Thursday, June 21, 2007


Mayor Michael Bloomberg has done a very good job running NYC. His switch of party affiliation from Republican to Independent has fueled speculation that he may well run as a third party candidate for president in 2008.

Let's look back to the effect of the campaign of a major third party candidate, Ralph Nadar, in 2000. Mr. Nadar garnered some 90,000 votes in Florida; Al Gore lost the state, in "official" count, by a little more than 500 votes. Certainly, Mr. Gore could have won by doing lots of thinks differently in his campaign, but clearly Nadar cost him the election.

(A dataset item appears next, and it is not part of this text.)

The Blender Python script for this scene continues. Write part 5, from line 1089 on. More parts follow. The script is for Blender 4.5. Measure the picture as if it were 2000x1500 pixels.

Think of some of the probable difference in the last six years, had Gore won:

No invasion of Iraq with its disastrous consequences.
No massive deficit
No illegal eavesdropping, renditions, and the like.
No extensive and questionable politicizing of the Federal government
Continued respect by foreign nations and peoples.
Environmental improvement instead of deterioration.
Action on global warming
Appointment of Justices who respect women's rights.

A Bloomberg candidacy would draw from Democratic voters, which could result
in continued Republican misrule. Mr. Bloomberg, if you are pro-choice and believe in honest and competent government, make the right choice and do not run!

Wednesday, June 20, 2007

I thought that the Clinton/Soprano video was a clever bit of fun. By going to black, it even spared viewers the news of the selection of that Celine Dion song.

Why not Ashcroft's "Let the Eagle Soar"?

Tuesday, June 19, 2007



Edwards raises "electability" issue

Democratic presidential candidate John Edwards Sunday warned Iowa voters about what he perceives as the perils of nominating a candidate who down-ticket Democrats in some parts of the nation may decline to appear with in their own campaign events


This thrust by Edwards is clearly directed primarily against Senato Hillary Clinton.

Hillary will probably get the nomination and would, I think, be an excellent president. Unfortunately, of the three top candidates, she is the only one with a significant chance of losing the general election. There is just no way to predict the extent and effect of the negativity factor.

So Obama or Edwards should be the nominee. I favor Obama as an inspiring agent of change with potential for greatness. I doubt that the risk of racist voting is in any way comparable to the risk of negativity votes against Clinton.